If God is the moral governor of the world, then all his laws over men, as moral beings, must be moral laws.
To make a distinction between the laws designed to regulate the moral conduct of men, and to call some of them moral and others by different names, seems to me unnecessary, since I find no such distinction in the Scriptures.
Because some of God’s laws were intended to be temporary, under certain circumstances, they were no less of a moral nature on that account; neither was it any less criminal to violate them.
As created things are in some respects constantly changing, and as the relations of things are often varied, so a law may be relatively right at one time and relatively wrong at another.
But as man is frail and short-sighted, and is incapable of seeing the end from the beginning, he is totally unable of himself to judge what is and what is not right. Hence, a revelation is necessary from God to direct his steps.
That there is a fitness of things and a standard of moral right and wrong cannot be denied,
but, instead of being founded in a supposed nature of things independent of God, it originates in the very nature and perfections of God himself, and can never be known by man any farther than the nature and perfections of God are known.

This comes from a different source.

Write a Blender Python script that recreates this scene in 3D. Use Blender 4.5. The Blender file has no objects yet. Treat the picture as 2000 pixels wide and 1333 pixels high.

A standard of right and wrong independent of God, whether by the name of moral law or the nature of things, is what never has been and never can be intelligibly defined. It is like a form without dimensions, like a foundation resting on nothing.
It is, therefore, in my opinion, as extravagant to talk of an eternal nature of things, without reference to the laws of God, as it would be to talk of an eternal wisdom or an eternal omnipotence, independent of the existence of God.
But if the statement of the objector is meant only to imply a rule of right and wrong emanating from the nature and perfections of God, and coincident with his laws, then –
admitting the propriety of the terms moral law, the nature of things, etc. – the objection, if it proves anything, may prove quite too much for its advocates,
for under certain circumstances it has been consistent with this rule of moral right and wrong utterly to exterminate nations, to destroy men, women, and children, and show them no mercy.
Besides, the whole force of the objection rests on the supposition that no laws which have existed, and which were not contrary to the moral law, can be abrogated under the Christian dispensation or be inconsistent with the precepts of the gospel.
It must follow that whatever has been morally right and lawful for men to do must forever remain right and lawful to be done:
This is a necessary result from the premises; but no Christian can consistently subscribe to this. The premises must, therefore, be unsound and the objection of no force.
If literal sacrifices, slavery, and many other practices, which are totally abolished under the Christian dispensation, were not contrary to the moral law under the Old Testament economy, why may not the same be true of war?
Why may not the gospel forbid war as consistently as it can forbid slavery?